レイキウと共に、2年もの間ホテル住まいで逃げ回っていたパウ達も、「そろそろ、ここNYで落ち着こう」と家を探すことにしました。
しかし、一緒にコインランドリーに向かい、レイキウを待ってる間、子供のけんかの仲裁に巻き込まれ、パウは銃で撃たれて死んでしまいます。
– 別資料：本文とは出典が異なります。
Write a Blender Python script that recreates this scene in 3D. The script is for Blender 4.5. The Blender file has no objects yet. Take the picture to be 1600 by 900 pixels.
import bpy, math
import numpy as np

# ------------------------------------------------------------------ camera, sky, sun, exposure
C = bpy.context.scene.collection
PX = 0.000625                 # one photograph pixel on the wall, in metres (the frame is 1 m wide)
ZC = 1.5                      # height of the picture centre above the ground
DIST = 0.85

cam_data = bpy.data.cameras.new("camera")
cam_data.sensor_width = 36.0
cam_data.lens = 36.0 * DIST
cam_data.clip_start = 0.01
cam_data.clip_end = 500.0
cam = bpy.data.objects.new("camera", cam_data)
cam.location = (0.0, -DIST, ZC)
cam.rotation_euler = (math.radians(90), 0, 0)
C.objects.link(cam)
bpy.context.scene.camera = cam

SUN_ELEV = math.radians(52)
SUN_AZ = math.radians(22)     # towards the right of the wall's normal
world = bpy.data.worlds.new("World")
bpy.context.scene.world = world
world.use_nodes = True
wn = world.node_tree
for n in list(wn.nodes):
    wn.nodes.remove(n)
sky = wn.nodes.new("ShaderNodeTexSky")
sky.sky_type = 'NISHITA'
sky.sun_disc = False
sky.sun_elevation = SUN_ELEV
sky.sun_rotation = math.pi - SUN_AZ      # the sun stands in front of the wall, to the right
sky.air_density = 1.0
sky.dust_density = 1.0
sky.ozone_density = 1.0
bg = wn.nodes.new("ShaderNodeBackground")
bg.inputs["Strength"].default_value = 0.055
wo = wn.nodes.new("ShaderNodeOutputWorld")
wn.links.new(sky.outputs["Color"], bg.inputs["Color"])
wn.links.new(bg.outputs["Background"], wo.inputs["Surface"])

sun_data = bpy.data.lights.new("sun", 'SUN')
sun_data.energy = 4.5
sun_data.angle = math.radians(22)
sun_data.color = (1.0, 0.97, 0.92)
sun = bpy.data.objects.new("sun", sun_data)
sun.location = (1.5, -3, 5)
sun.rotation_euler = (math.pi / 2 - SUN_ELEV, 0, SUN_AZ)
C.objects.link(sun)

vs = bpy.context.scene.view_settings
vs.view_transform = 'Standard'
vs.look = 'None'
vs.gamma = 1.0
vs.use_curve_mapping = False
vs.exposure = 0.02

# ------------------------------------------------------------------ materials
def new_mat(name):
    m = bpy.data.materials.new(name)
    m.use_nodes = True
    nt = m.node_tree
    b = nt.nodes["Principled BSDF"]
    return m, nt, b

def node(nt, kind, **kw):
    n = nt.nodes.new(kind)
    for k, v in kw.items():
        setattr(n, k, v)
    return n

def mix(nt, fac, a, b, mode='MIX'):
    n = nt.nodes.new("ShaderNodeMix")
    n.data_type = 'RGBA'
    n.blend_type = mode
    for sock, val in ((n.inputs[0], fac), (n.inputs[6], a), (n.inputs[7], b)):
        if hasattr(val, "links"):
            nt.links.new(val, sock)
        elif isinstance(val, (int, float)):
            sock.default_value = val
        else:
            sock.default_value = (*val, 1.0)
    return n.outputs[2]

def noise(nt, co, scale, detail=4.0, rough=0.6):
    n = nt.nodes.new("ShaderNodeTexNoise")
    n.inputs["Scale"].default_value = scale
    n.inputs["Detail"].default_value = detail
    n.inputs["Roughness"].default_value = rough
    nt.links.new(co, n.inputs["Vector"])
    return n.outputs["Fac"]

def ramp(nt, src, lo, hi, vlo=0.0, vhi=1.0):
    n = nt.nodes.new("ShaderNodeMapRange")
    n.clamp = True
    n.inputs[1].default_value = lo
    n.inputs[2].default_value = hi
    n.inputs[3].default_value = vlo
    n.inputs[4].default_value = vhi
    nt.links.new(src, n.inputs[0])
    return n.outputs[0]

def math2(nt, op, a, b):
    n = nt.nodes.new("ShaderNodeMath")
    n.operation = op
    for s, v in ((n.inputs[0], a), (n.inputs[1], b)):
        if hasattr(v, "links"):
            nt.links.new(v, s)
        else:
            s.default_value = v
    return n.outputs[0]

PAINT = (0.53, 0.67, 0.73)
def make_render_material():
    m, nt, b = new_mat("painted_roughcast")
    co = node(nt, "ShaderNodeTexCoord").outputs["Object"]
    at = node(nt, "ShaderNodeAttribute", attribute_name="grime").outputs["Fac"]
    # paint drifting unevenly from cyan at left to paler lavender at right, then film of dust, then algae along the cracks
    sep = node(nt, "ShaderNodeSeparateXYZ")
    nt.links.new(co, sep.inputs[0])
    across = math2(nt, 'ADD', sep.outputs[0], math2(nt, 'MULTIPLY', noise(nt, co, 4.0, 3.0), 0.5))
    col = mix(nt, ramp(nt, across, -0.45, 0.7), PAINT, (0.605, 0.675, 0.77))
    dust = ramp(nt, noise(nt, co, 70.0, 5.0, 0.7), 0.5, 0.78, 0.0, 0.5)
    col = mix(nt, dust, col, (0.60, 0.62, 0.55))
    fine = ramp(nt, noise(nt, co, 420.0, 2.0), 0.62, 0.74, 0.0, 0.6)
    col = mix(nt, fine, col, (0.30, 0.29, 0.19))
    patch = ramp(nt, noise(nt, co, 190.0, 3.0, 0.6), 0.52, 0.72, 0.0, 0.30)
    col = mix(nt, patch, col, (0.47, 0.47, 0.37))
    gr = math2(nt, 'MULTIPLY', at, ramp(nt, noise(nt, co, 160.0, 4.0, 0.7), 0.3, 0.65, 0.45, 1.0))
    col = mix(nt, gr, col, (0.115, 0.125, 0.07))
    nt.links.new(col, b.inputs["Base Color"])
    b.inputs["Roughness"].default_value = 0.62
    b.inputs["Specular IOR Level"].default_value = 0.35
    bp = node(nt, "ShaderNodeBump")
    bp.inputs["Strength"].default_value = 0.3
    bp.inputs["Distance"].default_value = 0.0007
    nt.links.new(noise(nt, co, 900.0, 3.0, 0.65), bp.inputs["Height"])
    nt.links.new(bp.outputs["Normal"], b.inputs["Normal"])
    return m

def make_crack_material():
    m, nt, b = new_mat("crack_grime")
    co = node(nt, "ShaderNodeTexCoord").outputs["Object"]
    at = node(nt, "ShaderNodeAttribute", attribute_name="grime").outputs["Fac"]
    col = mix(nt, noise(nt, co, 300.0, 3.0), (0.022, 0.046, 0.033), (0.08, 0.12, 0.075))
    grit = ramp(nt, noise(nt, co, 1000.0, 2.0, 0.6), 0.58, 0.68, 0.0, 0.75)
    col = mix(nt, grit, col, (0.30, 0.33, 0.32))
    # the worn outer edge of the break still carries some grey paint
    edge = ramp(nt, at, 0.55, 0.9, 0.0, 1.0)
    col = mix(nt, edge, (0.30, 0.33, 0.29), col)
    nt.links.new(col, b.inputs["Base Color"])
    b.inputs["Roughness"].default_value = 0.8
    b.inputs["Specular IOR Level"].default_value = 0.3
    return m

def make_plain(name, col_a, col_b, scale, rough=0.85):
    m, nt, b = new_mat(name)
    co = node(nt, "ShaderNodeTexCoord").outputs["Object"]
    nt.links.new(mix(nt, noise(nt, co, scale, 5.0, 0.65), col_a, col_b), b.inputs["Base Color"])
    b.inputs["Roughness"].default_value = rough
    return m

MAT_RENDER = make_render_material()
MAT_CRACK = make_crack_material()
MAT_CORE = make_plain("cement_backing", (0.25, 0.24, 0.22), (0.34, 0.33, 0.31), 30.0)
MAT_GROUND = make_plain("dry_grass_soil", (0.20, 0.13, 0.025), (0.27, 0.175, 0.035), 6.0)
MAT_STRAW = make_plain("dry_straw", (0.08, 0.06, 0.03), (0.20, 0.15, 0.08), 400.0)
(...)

警察に、パウの遺体を確認させられ、崩れ落ちるレイキウ。
とっくに切れていたビザのせいで、レイキウは48時間以内に香港に戻される事に。
空港に向かうパトカーの中から、なんとシウクワンが自転車で走る姿を見つけるんです。
パトカーを飛び降り、走って叫びながら追いかけますが、見失ってしまいました。
運命の糸
時は流れ1995年。
香港が中国に返還され、NYで中国人相手に観光ガイドの仕事で忙しいレイキウ。
5月8日、グリーンカードが取れた日に、テレサ・テンがなくなったと報道されている街のテレビで、
様々な思いを抱えて、観ていました。
ふと隣を見ると、そこにはシウクワンが。
本当の事と思えない表情が、まるで昨日まで一緒にいたような気持ちのようです。
「もう二度と離れないでね」と、願わずにはいられませんでした。
「宿命は変えられないけど、一生懸命に生きていれば、運命は自分で変えられる」という言葉を、誰かに聞いたことを思い出させてくれました。
今、叶えられないことを、とりあえず置いておいて、やらなければならないことをやる。
諦めずに想い続ければ、やり続けることができれば、もしかして…。
「私も、頑張って生きよう」と、気持ちをデトックスさせてくれる名画です。